Чертежи хижины он сделал на уголке стола в кафе и подарил их на день рождения жены. На следующий год в Рокбрюн-Кап-Мартен на скале уже стоял их домик, очень смахивающий на корабельную каюту. Наверное, Корбюзье надеялся, что морской воздух, вода, солнце и вид на ее родной Монако смогут поставить Ивон на ноги. С начала сороковых Эдуар лечил от алкоголизма. Она истощала, сильно хромала, прежняя красавица превратилась в развалину и, переживая из-за этого, белым днем задергивала окна занавесками. Последние годы жизни с Ивон человек, который всегда стремился к свету, к лучу и который сказал, что архитектура – это сочетание освещенных форм, жил в собственной квартире в темноте.

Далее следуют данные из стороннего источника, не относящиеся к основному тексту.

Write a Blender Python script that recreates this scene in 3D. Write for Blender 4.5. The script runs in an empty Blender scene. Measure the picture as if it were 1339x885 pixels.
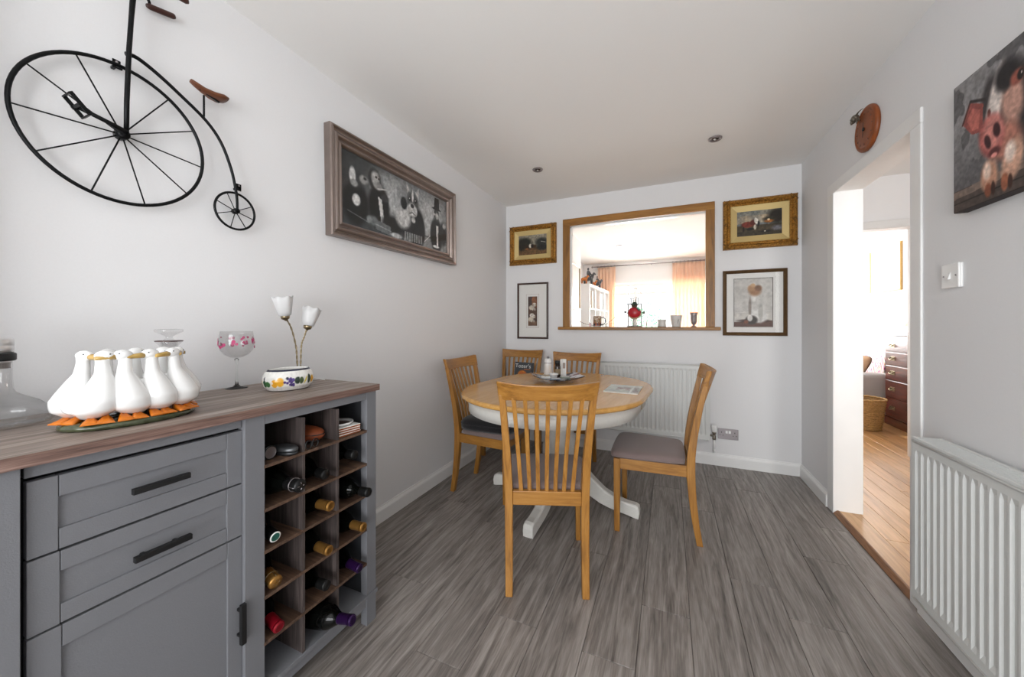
import bpy, bmesh, math, random
import numpy as np
from mathutils import Vector, Matrix, Euler
random.seed(7); np.random.seed(7)
PI = math.pi
scene = bpy.context.scene
COL = scene.collection

# ------------------------------------------------------------------ camera
cam_data = bpy.data.cameras.new('camera'); cam = bpy.data.objects.new('camera', cam_data); COL.objects.link(cam)
cam_data.sensor_fit = 'HORIZONTAL'; cam_data.sensor_width = 36.0
cam_data.lens = 36.0 * 468.0 / 1339.0
cam_data.shift_y = -(442.5 - 426.0) / 1339.0
cam_data.clip_start = 0.02; cam_data.clip_end = 200
cam.location = (0, 0, 1.155); cam.rotation_euler = (PI / 2, 0, math.radians(23.655))
scene.camera = cam

# ------------------------------------------------------------------ sky, sun, daylight
world = bpy.data.worlds.new('sky'); scene.world = world; world.use_nodes = True
bg = world.node_tree.nodes['Background']; bg.inputs[0].default_value = (0.95, 0.975, 1.0, 1); bg.inputs[1].default_value = 2.0
sun_d = bpy.data.lights.new('sun', 'SUN'); sun_d.energy = 3.0; sun_d.angle = math.radians(1.5); sun_d.color = (1, .95, .88)
sun = bpy.data.objects.new('sun', sun_d); COL.objects.link(sun); sun.location = (0, 20, 15)
sun.rotation_euler = (math.radians(-52), 0, math.radians(6))          # shines from the garden side (+Y) downwards


def area(name, loc, rot, sx, sy, power, color=(1, 1, 1)):
    d = bpy.data.lights.new(name, 'AREA'); d.shape = 'RECTANGLE'; d.size = sx; d.size_y = sy; d.energy = power; d.color = color
    o = bpy.data.objects.new(name, d); COL.objects.link(o); o.location = loc; o.rotation_euler = rot
    return o


# daylight at the patio and garden windows; bedroom and hall lamps are unseen additions
area('daylight_patio', (-0.1, -2.02, 1.2), (PI / 2 + .40, 0, 0), 1.7, 1.9, 66, (0.97, 0.985, 1.0))
area('daylight_garden_window', (-0.25, 8.6, 1.3), (-PI / 2 - .25, 0, 0), 3.4, 2.8, 480, (1.0, 0.99, 0.97))
area('bedroom_fill', (1.9, 8.0, 1.6), (-PI / 2, 0, 0), 1.3, 1.5, 40, (1.0, 0.99, 0.97))  # unseen lamp added beyond the far wall to brighten the bedroom
area('hall_fill', (1.7, -0.45, 1.3), (PI / 2, 0, 0), 0.9, 1.9, 32, (1.0, 0.99, 0.97))  # unseen lamp added at the near end to brighten the hall

scene.view_settings.view_transform = 'Standard'; scene.view_settings.look = 'None'
scene.view_settings.gamma = 1.0; scene.view_settings.use_curve_mapping = False
scene.view_settings.exposure = 0.25
cy = scene.cycles
cy.use_denoising = True; cy.max_bounces = 10; cy.diffuse_bounces = 6; cy.glossy_bounces = 4; cy.transmission_bounces = 10
cy.transparent_max_bounces = 12; cy.caustics_reflective = False; cy.caustics_refractive = False; cy.sample_clamp_indirect = 8.0


# ------------------------------------------------------------------ materials
def lin(c):
    return tuple((x / 12.92 if x <= .04045 else ((x + .055) / 1.055) ** 2.4) for x in c)


def hexc(h):
    h = h.lstrip('#'); return lin(tuple(int(h[i:i + 2], 16) / 255 for i in (0, 2, 4))) + (1,)


def new_mat(name):
    m = bpy.data.materials.new(name); m.use_nodes = True
    return m, m.node_tree.nodes, m.node_tree.links, m.node_tree.nodes['Principled BSDF']


def plain(name, col, rough=.5, metal=0.0, bump=0.0, bscale=40, trans=0.0, ior=1.45, coat=0.0, var=0.0, sheen=0.0, spec=None):
    m, n, l, b = new_mat(name)
    c = hexc(col) if isinstance(col, str) else tuple(col) + (1,)
    b.inputs['Base Color'].default_value = c; b.inputs['Roughness'].default_value = rough; b.inputs['Metallic'].default_value = metal
    b.inputs['Transmission Weight'].default_value = trans; b.inputs['IOR'].default_value = ior; b.inputs['Coat Weight'].default_value = coat
    if spec is not None: b.inputs['Specular IOR Level'].default_value = spec
    if sheen: b.inputs['Sheen Weight'].default_value = sheen
    if bump or var:
        tc = n.new('ShaderNodeTexCoord'); nz = n.new('ShaderNodeTexNoise'); nz.inputs['Scale'].default_value = bscale; nz.inputs['Detail'].default_value = 4
        l.new(tc.outputs['Object'], nz.inputs['Vector'])
        if bump:
            bp = n.new('ShaderNodeBump'); bp.inputs['Strength'].default_value = bump; bp.inputs['Distance'].default_value = .004
            l.new(nz.outputs['Fac'], bp.inputs['Height']); l.new(bp.outputs['Normal'], b.inputs['Normal'])
        if var:
            mx = n.new('ShaderNodeMixRGB'); mx.blend_type = 'MULTIPLY'; mx.inputs[1].default_value = c
            rp = n.new('ShaderNodeValToRGB'); rp.color_ramp.elements[0].position = .3; rp.color_ramp.elements[1].position = .7
            rp.color_ramp.elements[0].color = (1 - var,) * 3 + (1,); rp.color_ramp.elements[1].color = (1, 1, 1, 1)
            l.new(nz.outputs['Fac'], rp.inputs[0]); mx.inputs[0].default_value = 1; l.new(rp.outputs[0], mx.inputs[2]); l.new(mx.outputs[0], b.inputs['Base Color'])
    return m


def wood(name, dark, mid, light, axis='Y', scale=1.0, stretch=14.0, rough=.4, bump=.15, coat=0.0, rnd=True, knots=False, contrast=(.3, .5, .72), tint=.12, spec=None):
    """Grain: noise stretched along the axis, with finer streaks laid over it; each object takes its own offset and tone."""
    m, n, l, b = new_mat(name)
    tc = n.new('ShaderNodeTexCoord'); mp = n.new('ShaderNodeMapping')
    s = [stretch * scale] * 3; s['XYZ'.index(axis)] = scale
    mp.inputs['Scale'].default_value = s
    oi = n.new('ShaderNodeObjectInfo')
    if rnd:
        ad = n.new('ShaderNodeVectorMath'); ad.operation = 'ADD'
        ml = n.new('ShaderNodeMath'); ml.operation = 'MULTIPLY'; ml.inputs[1].default_value = 37.0
        l.new(oi.outputs['Random'], ml.inputs[0]); l.new(tc.outputs['Object'], ad.inputs[0]); l.new(ml.outputs[0], ad.inputs[1])
        l.new(ad.outputs[0], mp.inputs['Vector'])
    else:
        l.new(tc.outputs['Object'], mp.inputs['Vector'])
    n1 = n.new('ShaderNodeTexNoise'); n1.inputs['Scale'].default_value = 1.0; n1.inputs['Detail'].default_value = 5; n1.inputs['Distortion'].default_value = 1.2
    n2 = n.new('ShaderNodeTexNoise'); n2.inputs['Scale'].default_value = 6.0; n2.inputs['Detail'].default_value = 3
    l.new(mp.outputs[0], n1.inputs['Vector']); l.new(mp.outputs[0], n2.inputs['Vector'])
    mx = n.new('ShaderNodeMath'); mx.operation = 'MULTIPLY_ADD'; mx.inputs[1].default_value = .3
    l.new(n2.outputs['Fac'], mx.inputs[0]); 
    sc_ = n.new('ShaderNodeMath'); sc_.operation = 'MULTIPLY'; sc_.inputs[1].default_value = .7
    l.new(n1.outputs['Fac'], sc_.inputs[0]); l.new(sc_.outputs[0], mx.inputs[2])
    rp = n.new('ShaderNodeValToRGB'); e = rp.color_ramp.elements
    e[0].position = contrast[0]; e[0].color = hexc(dark); e[1].position = contrast[2]; e[1].color = hexc(light)
    k = e.new(contrast[1]); k.color = hexc(mid)
    l.new(mx.outputs[0], rp.inputs[0]); out = rp.outputs[0]
    if rnd:
        mm = n.new('ShaderNodeMapRange'); mm.inputs['To Min'].default_value = 1 - tint; mm.inputs['To Max'].default_value = 1 + tint
        l.new(oi.outputs['Random'], mm.inputs['Value'])
        mu = n.new('ShaderNodeMixRGB'); mu.blend_type = 'MULTIPLY'; mu.inputs[0].default_value = 1
        l.new(out, mu.inputs[1]); l.new(mm.outputs[0], mu.inputs[2]); out = mu.outputs[0]
    if knots:
        v = n.new('ShaderNodeTexVoronoi'); v.inputs['Scale'].default_value = 5.0
        mp2 = n.new('ShaderNodeMapping'); s2 = [1.6] * 3; s2['XYZ'.index(axis)] = .8; mp2.inputs['Scale'].default_value = s2
        l.new(tc.outputs['Object'], mp2.inputs['Vector']); l.new(mp2.outputs[0], v.inputs['Vector'])
        kr = n.new('ShaderNodeValToRGB'); kr.color_ramp.elements[0].position = .03; kr.color_ramp.elements[0].color = hexc('#3b2110'); kr.color_ramp.elements[1].position = .11; kr.color_ramp.elements[1].color = (1, 1, 1, 1)
        l.new(v.outputs['Distance'], kr.inputs[0])
        mk = n.new('ShaderNodeMixRGB'); mk.blend_type = 'MULTIPLY'; mk.inputs[0].default_value = .85
        l.new(out, mk.inputs[1]); l.new(kr.outputs[0], mk.inputs[2]); out = mk.outputs[0]
    l.new(out, b.inputs['Base Color']); b.inputs['Roughness'].default_value = rough; b.inputs['Coat Weight'].default_value = coat
    b.inputs['Coat Roughness'].default_value = .25
    if spec is not None: b.inputs['Specular IOR Level'].default_value = spec
    if bump:
        bp = n.new('ShaderNodeBump'); bp.inputs['Strength'].default_value = bump; bp.inputs['Distance'].default_value = .002
        l.new(mx.outputs[0], bp.inputs['Height']); l.new(bp.outputs['Normal'], b.inputs['Normal'])
    return m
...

За день до семидесятилетия Корбузье, держа мужа за руку, умерла Ивон. Три года спустя, отметив столетие, в швейцарском городке Веве ушла из жизни маман. Теперь он потерял самых близких людей и закончил самые главные проекты. Он не раз говорил, что хочет умереть, плывя навстречу солнцу. Жаловался доктору, что ему плохо – «будто крысы в канализации». Доктор нехотя отпустил его в Кабанон, запретив делать ежедневные заплывы, его лучшие антидепрессанты. 27 августа 1965 года в Рокбрюн-Кап-Мартен двое курортников вытащили на берег тело старика. Чуть раньше они видели его купающимся, он около часа провел в воде, он боролся с волнами. Ему предложили помощь, он отказался. На следующий день курортники узнали из газет, что это был знаменитый Ле Корбюзье. По официальной версии, у него отказало сердце, но многое говорит о том, что речь идет об элегантно инсценированном самоубийстве. 
 
С архитектором, которого обвиняли в том, что он собирался уничтожить весь Париж, прощались в квадратном дворе Лувра. Пришло три тысячи человек, был выстроен почетный караул, играл «Марш на смерть героя» Бетховена и возле гроба стояли две урны. Одна - с землей Акрополя, которому он поклонялся как самому совершенному из форм. Вторая – с водой из священной реки Ганг. И только два человека знали, что урну заполнили обыкновенной водопроводной водой – индийский посол и французский министр культуры Андре Мальро, последний друг Ле Корбюзье. Швейцарский зодчий предупреждал, что из его похорон сделают фарс, - он, футурист, всегда просчитывал на несколько ходов вперед.